7 novembre 2016

Robbie, l'incorruptible


"Le 14 avril 1794, Robespierre va obtenir d'une convention grincheuse que l'on mette Jean-Jacques Rousseau au Panthéon. Il aurait bien voulu que l'on en fasse sortir Voltaire dont il pensait tout le mal qu’en pensait Marat, dans un admirable article du 6 avril 1791, paru dans l'Ami du Peuple. Le 7 floréal, an II, c'est-à-dire le 18 mai 94, Robespierre rédige un rapport qu'il faut lire de près. l'Histoire n'en parle pas assez; même dans le livre de Jean Massin qui est un excellent livre, ce qui est essentiel dans ce rapport n'est pas souligné. Robespierre, courageusement dit à ces gens de la Convention, qui sont presque tous des voltairiens, "je m'en vais vous expliquer ce que c'est, Voltaire, ce que c'est, l'esprit de l'Encyclopédie qu'avait essayé de maintenir parmi nous un homme comme Condorcet, le marquis de Condorcet, celui qui parlait des instruments méprisables de la Révolution." Il a soupesé Candide, le livre de Voltaire, il a vu ce que ça signifiait pour Voltaire, "cultiver son jardin": que les imbéciles se laissent écraser, mais que les adroits sachent se mettre du côté du marteau contre l'enclume. "Qu'est-ce que c'est que la philosophie de l'Encyclopédie, cette espèce de philosophie pratique qui réduisant l'égoïsme en système, considère la société comme une guerre de ruse, le succès comme la règle du juste et de l'injuste, le monde comme le patrimoine des fripons adroits?" Par conséquent ces gens-là n'ont rien à faire avec le véritable esprit révolutionnaire."
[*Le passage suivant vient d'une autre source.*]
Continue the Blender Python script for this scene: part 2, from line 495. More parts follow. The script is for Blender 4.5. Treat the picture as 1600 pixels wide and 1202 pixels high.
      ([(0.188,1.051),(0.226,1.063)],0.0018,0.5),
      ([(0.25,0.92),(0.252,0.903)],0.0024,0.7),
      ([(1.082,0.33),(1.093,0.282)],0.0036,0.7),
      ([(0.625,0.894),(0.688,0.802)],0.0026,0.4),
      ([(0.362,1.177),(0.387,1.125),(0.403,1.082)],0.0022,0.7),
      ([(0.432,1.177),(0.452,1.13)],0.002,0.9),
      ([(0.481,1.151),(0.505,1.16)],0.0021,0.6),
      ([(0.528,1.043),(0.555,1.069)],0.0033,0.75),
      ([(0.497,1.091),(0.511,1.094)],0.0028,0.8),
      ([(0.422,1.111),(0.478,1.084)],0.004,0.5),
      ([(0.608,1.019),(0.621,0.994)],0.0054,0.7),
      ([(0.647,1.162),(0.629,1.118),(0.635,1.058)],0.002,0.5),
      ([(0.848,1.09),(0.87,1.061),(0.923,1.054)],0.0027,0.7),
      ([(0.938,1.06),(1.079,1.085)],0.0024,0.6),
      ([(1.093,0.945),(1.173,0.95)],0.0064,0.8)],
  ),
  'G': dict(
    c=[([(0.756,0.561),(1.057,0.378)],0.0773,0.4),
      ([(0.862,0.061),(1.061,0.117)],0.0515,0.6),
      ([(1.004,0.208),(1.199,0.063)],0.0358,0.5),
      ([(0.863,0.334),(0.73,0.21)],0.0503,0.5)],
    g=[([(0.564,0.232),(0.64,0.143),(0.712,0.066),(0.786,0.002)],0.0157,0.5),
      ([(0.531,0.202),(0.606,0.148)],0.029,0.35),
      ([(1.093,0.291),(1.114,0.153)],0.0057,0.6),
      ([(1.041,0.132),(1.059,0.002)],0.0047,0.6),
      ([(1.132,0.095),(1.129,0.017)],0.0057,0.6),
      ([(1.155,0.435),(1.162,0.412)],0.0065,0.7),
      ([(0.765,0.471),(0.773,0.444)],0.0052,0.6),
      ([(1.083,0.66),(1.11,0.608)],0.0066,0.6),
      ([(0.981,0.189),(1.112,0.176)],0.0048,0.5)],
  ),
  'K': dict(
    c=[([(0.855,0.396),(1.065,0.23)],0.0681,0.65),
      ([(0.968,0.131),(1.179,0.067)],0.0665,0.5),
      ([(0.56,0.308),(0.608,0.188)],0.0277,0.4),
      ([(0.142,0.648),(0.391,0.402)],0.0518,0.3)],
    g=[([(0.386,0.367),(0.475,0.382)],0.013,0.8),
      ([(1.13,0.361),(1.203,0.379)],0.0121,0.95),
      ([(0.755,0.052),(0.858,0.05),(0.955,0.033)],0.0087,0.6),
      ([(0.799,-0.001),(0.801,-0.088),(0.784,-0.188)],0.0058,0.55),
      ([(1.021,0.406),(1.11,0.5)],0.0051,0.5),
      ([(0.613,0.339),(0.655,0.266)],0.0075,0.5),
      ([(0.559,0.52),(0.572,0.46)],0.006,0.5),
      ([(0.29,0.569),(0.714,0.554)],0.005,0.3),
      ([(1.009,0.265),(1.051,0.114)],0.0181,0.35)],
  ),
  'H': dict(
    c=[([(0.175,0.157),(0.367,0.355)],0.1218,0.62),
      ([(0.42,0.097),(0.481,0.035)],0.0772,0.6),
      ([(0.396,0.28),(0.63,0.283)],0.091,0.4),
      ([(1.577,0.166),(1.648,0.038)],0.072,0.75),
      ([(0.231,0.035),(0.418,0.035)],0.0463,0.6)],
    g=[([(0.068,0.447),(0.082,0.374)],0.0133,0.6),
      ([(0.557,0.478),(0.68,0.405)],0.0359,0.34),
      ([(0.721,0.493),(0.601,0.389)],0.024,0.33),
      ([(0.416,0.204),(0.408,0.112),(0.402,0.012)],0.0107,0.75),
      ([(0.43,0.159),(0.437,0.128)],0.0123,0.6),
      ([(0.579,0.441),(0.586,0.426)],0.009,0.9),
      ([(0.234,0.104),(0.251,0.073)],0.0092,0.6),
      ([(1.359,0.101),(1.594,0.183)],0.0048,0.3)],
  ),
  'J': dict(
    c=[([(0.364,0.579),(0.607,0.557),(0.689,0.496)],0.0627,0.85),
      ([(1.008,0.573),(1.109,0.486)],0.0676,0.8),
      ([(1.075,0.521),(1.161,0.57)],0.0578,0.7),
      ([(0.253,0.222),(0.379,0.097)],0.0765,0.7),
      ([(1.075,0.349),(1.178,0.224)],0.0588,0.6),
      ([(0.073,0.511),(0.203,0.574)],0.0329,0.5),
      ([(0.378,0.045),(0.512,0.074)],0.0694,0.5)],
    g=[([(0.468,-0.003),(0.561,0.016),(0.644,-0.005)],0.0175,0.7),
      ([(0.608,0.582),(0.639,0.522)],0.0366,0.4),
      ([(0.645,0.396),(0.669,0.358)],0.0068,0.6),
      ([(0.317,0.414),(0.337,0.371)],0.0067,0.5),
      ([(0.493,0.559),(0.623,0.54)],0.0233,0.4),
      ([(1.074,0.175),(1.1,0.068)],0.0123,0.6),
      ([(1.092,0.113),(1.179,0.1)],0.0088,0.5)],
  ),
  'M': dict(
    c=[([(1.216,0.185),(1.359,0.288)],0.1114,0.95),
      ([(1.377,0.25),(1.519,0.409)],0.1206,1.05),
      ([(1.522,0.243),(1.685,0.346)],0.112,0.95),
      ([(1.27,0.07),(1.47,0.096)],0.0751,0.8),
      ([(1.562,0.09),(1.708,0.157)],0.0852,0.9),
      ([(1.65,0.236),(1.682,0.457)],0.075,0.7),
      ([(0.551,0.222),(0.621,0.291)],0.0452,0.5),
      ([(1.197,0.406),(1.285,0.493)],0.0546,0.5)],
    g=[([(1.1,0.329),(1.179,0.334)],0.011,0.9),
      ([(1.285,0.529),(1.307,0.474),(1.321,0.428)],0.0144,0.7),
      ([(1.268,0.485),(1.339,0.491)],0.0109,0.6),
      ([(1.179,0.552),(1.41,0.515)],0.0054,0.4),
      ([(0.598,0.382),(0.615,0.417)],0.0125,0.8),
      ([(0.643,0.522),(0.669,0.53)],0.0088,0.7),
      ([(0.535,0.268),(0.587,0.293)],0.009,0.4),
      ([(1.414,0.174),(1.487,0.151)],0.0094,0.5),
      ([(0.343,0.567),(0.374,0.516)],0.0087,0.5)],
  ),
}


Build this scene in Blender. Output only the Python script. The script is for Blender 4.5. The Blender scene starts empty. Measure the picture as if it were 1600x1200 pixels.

Henri Guillemin 1789-1792 1792-1794, les deux révolutions françaises, Paris Utovie.

2 novembre 2016

Bataillon de choc des riches


"La seconde chose que je voulais vous dire aussi, c'est ce que nous avons pris, je crois, une vue plus nette, plus exacte de ce que l'on appelle la Révolution française. Sous ces mots, Révolution française, il y a deux réalités successives et qui sont absolument opposées, deux réalités antithétiques. Il y a d'abord de 1789 au 10 août 1792, la prise de pouvoir par l'oligarchie financière. C'est ça, la première révolution, et en vérité ce n'est pas une révolution mais une réforme. La monarchie qui était absolue est maintenant une monarchie contrôlée. Contrôlée par qui? Par la bourgeoisie d'affaires. Et la date que les manuels ne soulignent jamais assez et on fait quelque fois exprès d'en parler à peine, c'est le 17 juillet 91: la bourgeoisie jette le masque et après s'être servie des pauvres comme levier pour abattre la monarchie absolue, elle leur tire dessus. Et ce sont des centaines de morts sur le Champ de Mars, grâce aux troupes de La Fayette, à cette Garde nationale constituée de notables qui tirent sur le peuple, en ce jour.
Seconde révolution, alors, pour de bon. A partir du 10 août 92. Cette fois, c'est le Quatrième État, ce sont les pauvres, les prolétaires, les ouvriers, les petits paysans qui sont dans le coup. C'en est fini de cette première partie où les bourgeois disaient: "l’État, c'est nous."Il s'agit maintenant de toute la France, je l'ai souvent répété. Mais quand on regarde les chiffres, on est surpris de voir combien les votants sont peu nombreux. Il faut se rendre compte de ce qu'était la France d'alors. Elles est composée, dans son immense majorité, de véritables bêtes de somme, depuis des centaines d'années, courbées sous le poids de ces possédants qui illustrent parfaitement l'idée de Voltaire selon lequel "le petit nombre doit être nourri par le plus grand nombre." Ces pauvres gens sont abrutis de misère; ils commencent à peine à ouvrir les yeux. Il ne faut donc pas s'étonner que ceux qui commencent à comprendre quelque chose à la politique, pour dire vite, se comptent par dizaine de milliers et pas par centaines de milliers. Néanmoins, à ce moment-là, c'est quelque chose d'important et de capital qui est en jeu. Alors, les possédants, ceux qui avaient fait la première partie de la Révolution, ceux qui avaient trouvé à leur service d'abord les Girondins - aile marchante du bataillon de choc des riches - puis des gens comme Danton, Cambon, Barère et Carnot, n'ont de cesse maintenant de voir se terminer cet intermède pour eux abominable, odieux, où il s'agit vraiment de la République."

Henri Guillemin, l789- 1792 1792-1794, Les deux révolutions françaises, Paris, Utovie.